A few things.
First of all, the New York Times in 1992 on the postmodern skyline blight that is the Sony Building (then still the AT&T Building):
This proposal marks the latest instance in which landlords have tried to recreate ill-conceived or little-used arcades and plazas, which generated lucrative bonuses for builders but not much in the way of genuine public amenities.
In one of the most dramatic cases, a dank arcade under 2 Lincoln Square, an apartment tower on Columbus Avenue, between 65th and 66th Streets, was enclosed in 1989 and turned into a home for the Museum of American Folk Art.
The Sony plan is likely to provoke wide debate on whether the public will gain or lose through the renovation, given the celebrity of 550 Madison Avenue itself, which was designed in 1978 by Philip Johnson and is marked on the skyline by a Chippendale-style broken pediment.
Sony’s proposal calls for a net reduction of 8,727 square feet of space at ground level that is now devoted to the public; space that could conceivably be rented to retailers for about $200 a square foot.
And now the New York Observer in 2012, on NYU’s 2031 plan, which will involve upgrading the quality and quantity of open space while adding new buildings to their modernist superblocks in the Village:
“We are making publicly accessible [existing] open space that is not—and is not perceived—as publicly accessible now,” university spokesman John Beckman told The Observer.
Still, this ignores the fact that this is already N.Y.U. owned land, and many of the impediments in place that the university cites, such as fences and locked gates and requisite visitor passes, could merely be done away with by the institution.

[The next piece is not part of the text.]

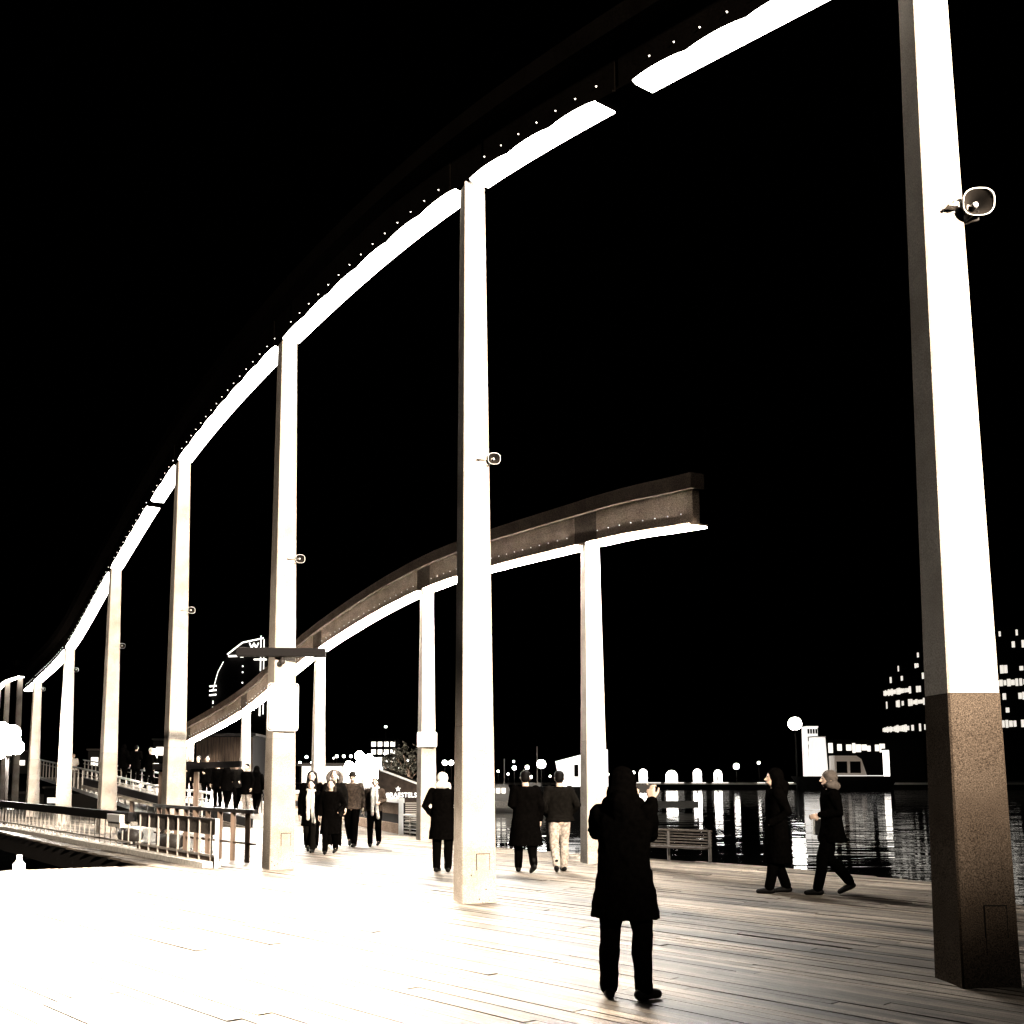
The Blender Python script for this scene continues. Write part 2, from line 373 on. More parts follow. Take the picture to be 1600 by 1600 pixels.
def beam(path, q0, q1, cols, label, gaps=(), over=.07, wide=.32, bolts=True, lamp=.86, mw=None, mt=None, mp_=None, lip=1.0, web=(-.12, .12), fl=(-.36, .36)):
    mw = mw or M_BEAMK; mt = mt or M_BEAMK
    p0 = path.at((q0 + q1) / 2); o = thing('wave_beam', (p0.x, p0.y, p0.z), label, 'beam', 'rippling lit beams')
    hw = wide / 2
    sweep(path, q0, q1, -hw, hw, .0, .035).build('lower_flange', mw, o)
    sweep(path, q0 - over, q1 + over, fl[0], fl[1], .60, .86).build('top_flange', mt, o)
    q = q0; ce = sorted(path.near(c) for c in cols)
    cuts = [q0]
    for c in ce:
        if q0 + .5 < c < q1 - .5: cuts += [c - .42, c + .38]
    cuts.append(q1)
    for a, b_ in zip(cuts, cuts[1:]):
        n = max(1, round((b_ - a) / 2.2))
        for i in range(n):
            s0 = a + (b_ - a) * i / n; s1 = a + (b_ - a) * (i + 1) / n
            dk = (b_ - a) < 1.0
            sweep(path, s0 + .003, s1 - .003, web[0], web[1] - (.012 if dk else 0) - .002 * (i % 2), .036, .598).build('web_plate', mt if dk else mw, o)
    # luminous panels under the beam, one per lamp
    stops = [q0] + [c for c in ce if q0 < c < q1] + [q1]
    for a, b_ in zip(stops, stops[1:]):
        a2 = a + (.17 if a != q0 else (.03 if q0 not in gaps else .28)); b2 = b_ - (.17 if b_ != q1 else (.03 if q1 not in gaps else .28))
        if b2 - a2 < .3: continue
        n = max(1, round((b2 - a2) / lamp))
        for i in range(n):
            s0 = a2 + (b2 - a2) * i / n; s1 = a2 + (b2 - a2) * (i + 1) / n; rings = []
            for k in range(7):
                u = k / 6; bul = sin(pi * u) ** .7; pp, t, nn, up = path.frame(s0 + (s1 - s0) * u)
                w = hw - .006; lipz = .006 + .034 * bul * lip  # glowing lip bulges to shape the scallops of light on the web
                rings.append([pp - nn * w - up * .028, pp + nn * (w - .03) - up * .034, pp + nn * (w + .018) - up * .008, pp + nn * (w + .018) + up * lipz, pp + nn * (w + .003) + up * lipz, pp + nn * (w + .003) - up * .004, pp - nn * w - up * .004])
            MB().loft(rings).build('luminous_panel', mp_ or M_PANEL, o)
    if bolts:
        bm = MB(); q = q0 + .3
        while q < q1 - .2:
            if all(abs(q - c) > .3 for c in ce):
                pp, t, nn, up = path.frame(q); c = pp + nn * .13 + up * .21
                r = .011; bm.add([c + (t * cos(a) + up * sin(a)) * r for a in [j * pi / 3 for j in range(6)]] + [c + nn * .02], [(i, (i + 1) % 6, 6) for i in range(6)])
            q += .37
        d = bm.build('glinting_bolts', M_DOT, o); d['kind'] = 'stuff'
    return o
pa = Path([(9.9, .4, 7.3)] + [r[:3] for r in RA] + [(-17.7, 44.6, 5.2)])
ca = [r[:2] for r in RA]
g1 = pa.near((2.05, 11.62)); g2 = pa.near((-7.55, 26.75))
beam(pa, pa.near((8.0, 3.1)) - 1.5, g1 - .03, ca, 'lit beam leaving the top of the picture at the right', gaps=(g1 - .03,))
beam(pa, g1 + .03, g2 - .03, ca, 'long bright rising beam over the middle column', gaps=(g1 + .03, g2 - .03))
beam(pa, g2 + .03, pa.L, ca, 'lower dipping beam at the left end of the tall row', gaps=())
pb = Path([(4.17, 17.05, 5.72)] + [r[:3] for r in RB] + [(-13.0, 50.6, 2.9)])
beam(pb, 0, pb.L, [r[:2] for r in RB], 'low far beam with its cut end showing an I-shaped section', wide=.36, mw=M_BEAM, mt=M_BEAMD, mp_=M_PANELB, lip=-.1, web=(-.02, .12), over=.1, fl=(-.05, .22))
pc = Path([(-23.9, 59.2, 7.2)] + [r[:3] for r in RC] + [(-33, 76, 6.9)])
beam(pc, 0, pc.L, [r[:2] for r in RC], 'distant short beam arching at the far left', bolts=False)

# ================================================================== horn loudspeakers
def horn(x, y, z, nr, label, s=1.0, wcol=.35):
    o = thing('horn_loudspeaker', (x, y, z), label, 'loudspeaker', 'horn loudspeakers on the columns', radians(nr + 90))
    o.scale = (s, s, s); wcol = wcol / s
    # local -Y = out of the lit face, +X = right seen from the camera
    ax = Vector((-.12, -1, -.16)).normalized(); c0 = Vector((wcol / 2 + .085, -wcol / 2 - .05, .03))
    xx = Vector((1, 0, 0)); xx = (xx - ax * xx.dot(ax)).normalized(); yy = ax.cross(xx)
    def ring(d, a, b_, e):
        r = []
        for k in range(24):
            th = 2 * pi * k / 24; cx, sx = cos(th), sin(th)
            r.append(c0 + ax * d + xx * a * math.copysign(abs(cx) ** e, cx) + yy * b_ * math.copysign(abs(sx) ** e, sx))
        return r
    prof = [(-.20, .025), (-.14, .035), (-.06, .06), (0, .095), (.05, .132), (.062, .138), (.066, .134), (.05, .122), (0, .086), (-.08, .045), (-.13, .03)]
    rings = [ring(d, a, a * .9, .75 if a > .08 else 1.0) for d, a in prof]
    MB().loft(rings).build('horn', M_HORN, o, False, True)
    def rr_(d, a): return ring(d, a, a * .9, .75)
    MB().loft([rr_(.052, .137), rr_(.07, .1405), rr_(.074, .134), rr_(.056, .127), rr_(.052, .137)], cap=False).build('rim', M_WHITE, o, False, True)
    MB().tube([c0 + ax * -.10, c0 + ax * -.02], [.034, .028], 12, True).build('reflex_bullet', M_WHITE, o, False, True)
    MB().tube([c0 + ax * -.30, c0 + ax * -.19], [.06, .06], 14, True).build('driver_unit', M_DARK, o, False, True)
    bk = MB().bar((.04, -wcol / 2 + .03, 0), (.04, -wcol / 2 - .10, 0), .09, .02)
    bk.bar((.04, -wcol / 2 - .09, .01), tuple(c0 + ax * -.12), .03, .05)
    bk.box((.04, -wcol / 2 - .0, .0), (.12, .02, .06)); bk.build('bracket', M_RAIL, o, False)
    MB().tube([(.2, -wcol / 2 + .02, -.12), (.27, -wcol / 2 - .07, -.13), (.3, -wcol / 2 - .02, -.02)], .012, 6).build('cable', M_DARK, o, False, True)
    return o
M_HORN = mat('horn_grey_plastic', (.022, .018, .015), .6, .1, .2, 30)
HZ = [None, 6.35, 5.85, 5.5, 5.45, 5.35, 5.25, 5.15]
HL = [None, 'large horn loudspeaker on the right edge column, mouth facing the viewer', 'horn loudspeaker halfway up the middle column', 'horn loudspeaker above the rounded white sign',
      'small horn loudspeaker on the gate bar column', 'tiny horn loudspeaker on the fifth column of the tall row', 'tiny horn loudspeaker on the sixth column of the tall row', 'tiny horn loudspeaker on the last column beside the globe']
for i in range(1, 8):
    x, y, h, nr = RA[i]
    if HZ[i] > h - .25: HZ[i] = h - .3
    horn(x, y, HZ[i], nr, HL[i], s=.92 if i == 1 else .62, wcol=.465 - .18 * HZ[i] / h)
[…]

The public space would not be the best, but it still underscores the fact that there is not nearly a net open space gain on the scale the university is suggesting.

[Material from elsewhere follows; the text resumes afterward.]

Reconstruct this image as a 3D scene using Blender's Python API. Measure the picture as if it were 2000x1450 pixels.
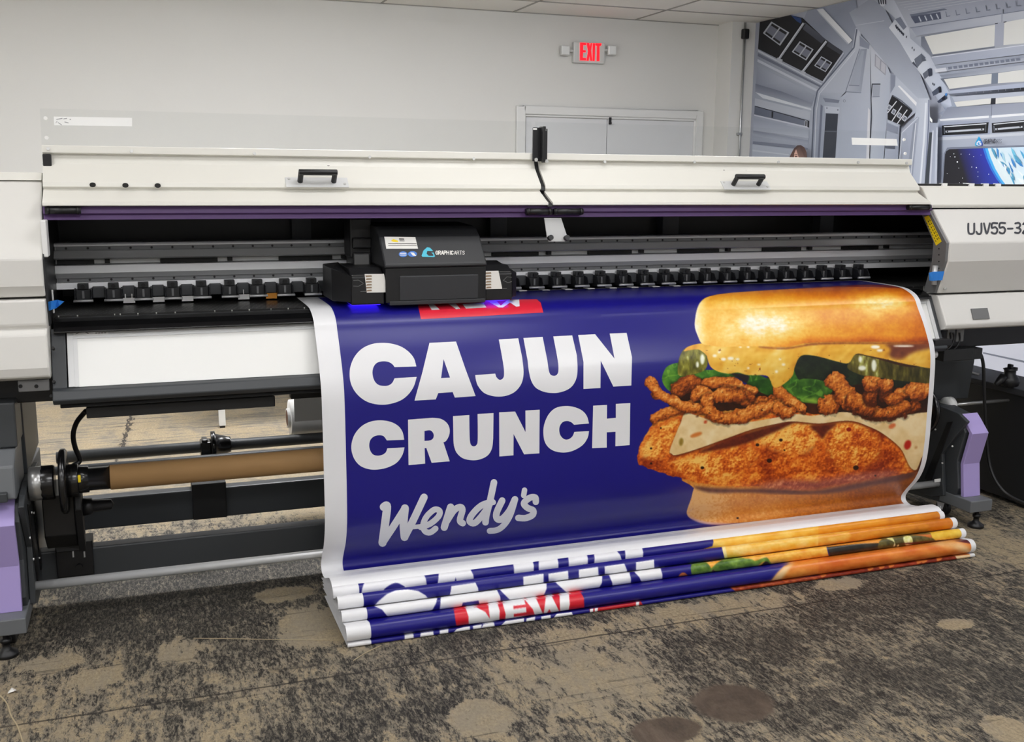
import bpy, bmesh, math, random
import numpy as np
from mathutils import Vector, Matrix
from mathutils.geometry import tessellate_polygon
for o in list(bpy.data.objects):
    bpy.data.objects.remove(o, do_unlink=True)
SC = bpy.context.scene
COL = SC.collection
rnd = random.Random(7)

# ---------------------------------------------------------------- camera, world, lights, exposure
F_PX = 2021.65
YAW, PITCH, ROLL = (math.radians(a) for a in (19.878, 10.652, -0.4717))
CAM = np.array([0.0, 0.0, 1.5])
def _cam():
    f = np.array([math.sin(YAW) * math.cos(PITCH), math.cos(YAW) * math.cos(PITCH), -math.sin(PITCH)])
    r = np.array([math.cos(YAW), -math.sin(YAW), 0.0])
    d = np.cross(f, r)
    return np.array([r * math.cos(ROLL) + d * math.sin(ROLL), -r * math.sin(ROLL) + d * math.cos(ROLL), f])
RM = _cam()
cd = bpy.data.cameras.new('camera')
cd.sensor_fit = 'HORIZONTAL'; cd.sensor_width = 36.0; cd.lens = F_PX / 2000 * 36
cd.clip_start = 0.05; cd.clip_end = 100
cam = bpy.data.objects.new('camera', cd); COL.objects.link(cam)
mw = Matrix.Identity(4)
for i in range(3):
    mw[i][0] = RM[0][i]; mw[i][1] = -RM[1][i]; mw[i][2] = -RM[2][i]; mw[i][3] = CAM[i]
cam.matrix_world = mw
SC.camera = cam
def ray(x, y):
    return RM.T @ np.array([(x - 1000) / F_PX, (y - 725) / F_PX, 1.0])
def at(x, y, X=None, Y=None, Z=None):
    """the point of a plane X=.., Y=.. or Z=.. that the photograph shows at pixel x, y"""
    d = ray(x, y)
    k, v = (0, X) if X is not None else (1, Y) if Y is not None else (2, Z)
    return CAM + d * ((v - CAM[k]) / d[k])
def proj(P):
    v = (np.asarray(P) - CAM) @ RM.T
    return v[..., 0] / v[..., 2] * F_PX + 1000, v[..., 1] / v[..., 2] * F_PX + 725

SC.view_settings.view_transform = 'Standard'
SC.view_settings.look = 'None'
SC.view_settings.gamma = 1.0
SC.view_settings.use_curve_mapping = False
SC.view_settings.exposure = 0.42
w = bpy.data.worlds.new('world'); SC.world = w; w.use_nodes = True
w.node_tree.nodes['Background'].inputs[0].default_value = (0.75, 0.8, 0.9, 1)
w.node_tree.nodes['Background'].inputs[1].default_value = 0.15
CEIL = 2.93
# unseen ceiling lights, placed to light wall, covers and print bay: x, y, strength
LAMPS = [(-2.6, -2.0, 10), (0.2, -2.0, 10), (3.0, -2.0, 10), (-2.6, 0.9, 9), (0.2, 0.9, 9), (3.0, 0.9, 9), (-1.6, 2.75, 6), (1.4, 2.75, 6), (4.2, 2.75, 5),
         (-1.6, 5.7, 27), (1.0, 5.7, 30), (3.4, 5.7, 22)]

# ---------------------------------------------------------------- helpers
def lin(c):
    return tuple(((v / 255) / 12.92 if v / 255 <= 0.04045 else ((v / 255 + 0.055) / 1.055) ** 2.4) for v in c)
def mat(name, rgb, rough=0.5, metal=0.0, spec=0.5, bump=0.0, bscale=300, var=0.0, vscale=6, emit=None, estr=0, coat=0, trans=0, alpha=1, aniso=0):
    m = bpy.data.materials.new(name); m.use_nodes = True
    nt = m.node_tree; b = nt.nodes['Principled BSDF']
    c = lin(rgb)
    b.inputs['Base Color'].default_value = (*c, 1); b.inputs['Roughness'].default_value = rough
    b.inputs['Metallic'].default_value = metal; b.inputs['Specular IOR Level'].default_value = spec
    b.inputs['Coat Weight'].default_value = coat
    b.inputs['Transmission Weight'].default_value = trans
    if emit: b.inputs['Emission Color'].default_value = (*lin(emit), 1); b.inputs['Emission Strength'].default_value = estr
    tc = nt.nodes.new('ShaderNodeTexCoord')
    if var:
        n = nt.nodes.new('ShaderNodeTexNoise'); n.inputs['Scale'].default_value = vscale; n.inputs['Detail'].default_value = 5
        nt.links.new(tc.outputs['Object'], n.inputs['Vector'])
        mx = nt.nodes.new('ShaderNodeMix'); mx.data_type = 'RGBA'
        mx.inputs[6].default_value = (*[v * (1 - var) for v in c], 1); mx.inputs[7].default_value = (*[min(1, v * (1 + var)) for v in c], 1)
        nt.links.new(n.outputs['Fac'], mx.inputs[0]); nt.links.new(mx.outputs[2], b.inputs['Base Color'])
    if bump:
        n2 = nt.nodes.new('ShaderNodeTexNoise'); n2.inputs['Scale'].default_value = bscale; n2.inputs['Detail'].default_value = 3
        nt.links.new(tc.outputs['Object'], n2.inputs['Vector'])
        bp = nt.nodes.new('ShaderNodeBump'); bp.inputs['Strength'].default_value = bump; bp.inputs['Distance'].default_value = 0.002
        nt.links.new(n2.outputs['Fac'], bp.inputs['Height']); nt.links.new(bp.outputs[0], b.inputs['Normal'])
    return m
def printmat(name, rough, spec=0.5, coat=0.0):
    m = bpy.data.materials.new(name); m.use_nodes = True
    nt = m.node_tree; b = nt.nodes['Principled BSDF']
    a = nt.nodes.new('ShaderNodeAttribute'); a.attribute_name = 'Col'
    nt.links.new(a.outputs['Color'], b.inputs['Base Color'])
    b.inputs['Roughness'].default_value = rough; b.inputs['Specular IOR Level'].default_value = spec
    b.inputs['Coat Weight'].default_value = coat; b.inputs['Coat Roughness'].default_value = 0.15
    return m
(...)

But the Greenwich Village is, of course, sacrosanct, being the home of Jane Jacobs and one of the first neighborhoods in America to gentrify after urban decline (that is, regain its former stature – there are some places, like Lake Shore Drive in Chicago and the Upper East Side in Manhattan, that never lost it).
Speaking of Jane Jacobs, commenter Benjamin Hemric, in one of his epic comments the other day, pointed me to this footnote on page 194 of The Death and Life:
“Dear, are you sure the sotve is one of the 51 exciting reasons we’re living in Washington Square Village?” asks the wife in a cartoon issued by protesting tenants in an expensive New York redevelopment project. “You’ll have to speak up, honey,” replies the husband. “Our neighbor just flushed his toilet.”

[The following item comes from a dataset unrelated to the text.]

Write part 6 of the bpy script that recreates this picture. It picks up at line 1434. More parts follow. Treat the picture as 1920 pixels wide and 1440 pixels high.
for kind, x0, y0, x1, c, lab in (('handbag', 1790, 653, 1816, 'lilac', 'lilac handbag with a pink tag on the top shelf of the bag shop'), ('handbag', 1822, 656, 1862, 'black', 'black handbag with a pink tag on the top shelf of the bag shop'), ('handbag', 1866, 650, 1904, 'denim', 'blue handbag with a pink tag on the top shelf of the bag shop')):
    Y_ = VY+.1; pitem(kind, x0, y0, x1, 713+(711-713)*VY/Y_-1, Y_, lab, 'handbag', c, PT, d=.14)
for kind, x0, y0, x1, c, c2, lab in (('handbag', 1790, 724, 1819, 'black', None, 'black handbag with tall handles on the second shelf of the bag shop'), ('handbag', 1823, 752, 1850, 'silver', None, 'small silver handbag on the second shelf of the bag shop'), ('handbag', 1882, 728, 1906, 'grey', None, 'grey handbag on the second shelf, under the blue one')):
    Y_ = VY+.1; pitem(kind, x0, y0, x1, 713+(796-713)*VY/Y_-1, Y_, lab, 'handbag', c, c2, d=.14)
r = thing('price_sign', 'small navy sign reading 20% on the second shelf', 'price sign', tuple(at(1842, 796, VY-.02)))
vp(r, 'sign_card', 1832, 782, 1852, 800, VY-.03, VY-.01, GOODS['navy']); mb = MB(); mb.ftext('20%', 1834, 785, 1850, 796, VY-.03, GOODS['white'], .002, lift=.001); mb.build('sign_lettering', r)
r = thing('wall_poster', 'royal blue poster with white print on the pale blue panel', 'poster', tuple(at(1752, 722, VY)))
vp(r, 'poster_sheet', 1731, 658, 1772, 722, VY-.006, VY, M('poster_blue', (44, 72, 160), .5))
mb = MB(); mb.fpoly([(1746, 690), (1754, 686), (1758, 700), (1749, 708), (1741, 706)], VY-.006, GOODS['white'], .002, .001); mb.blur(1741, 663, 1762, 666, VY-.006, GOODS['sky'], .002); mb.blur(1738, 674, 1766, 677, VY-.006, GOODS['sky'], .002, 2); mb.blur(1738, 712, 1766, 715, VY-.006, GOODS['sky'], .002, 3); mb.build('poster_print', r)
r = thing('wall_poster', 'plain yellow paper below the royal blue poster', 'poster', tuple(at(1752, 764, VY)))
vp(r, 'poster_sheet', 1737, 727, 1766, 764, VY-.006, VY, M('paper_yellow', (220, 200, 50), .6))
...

Washington Square Village is, in my opinion, the nicer of the two complexes that NYU wants to redevelop, despite not having the pedigree of I.M. Pei’s Silver Towers next door.
And finally, from another Observer article, right after the plan passed the first of two major City Council hurdles:
[Community Board 2 chair David Gruber] said the community did not get a single major concession from NYU, among them a hope that the Mercer building on the north block would be eliminated entirely. It was something everyone from the board to council members to The Times‘ architecture critic had asked for, but NYU said it was impossible given the huge underground building it was building on the north blocks for classrooms and labs.
“In order to for it to work, we have to be able to access it, for ingress and egress,” Alicia Hurley, the NYU VP shepherding the project, told The Observer. “People have to be able to get in and out.”
Why do they need to go in and out? Surely it would be more beneficial to the community if the mole people were contained within the earth’s crust!
I’m not sure what the ratio is now that the aboveground space has been reduced, but the plan was originally 1.4 million new square feet above ground, and 1.1 million below. Light and air are so important to existing residents that newcomers have to spend their daylight hours underground.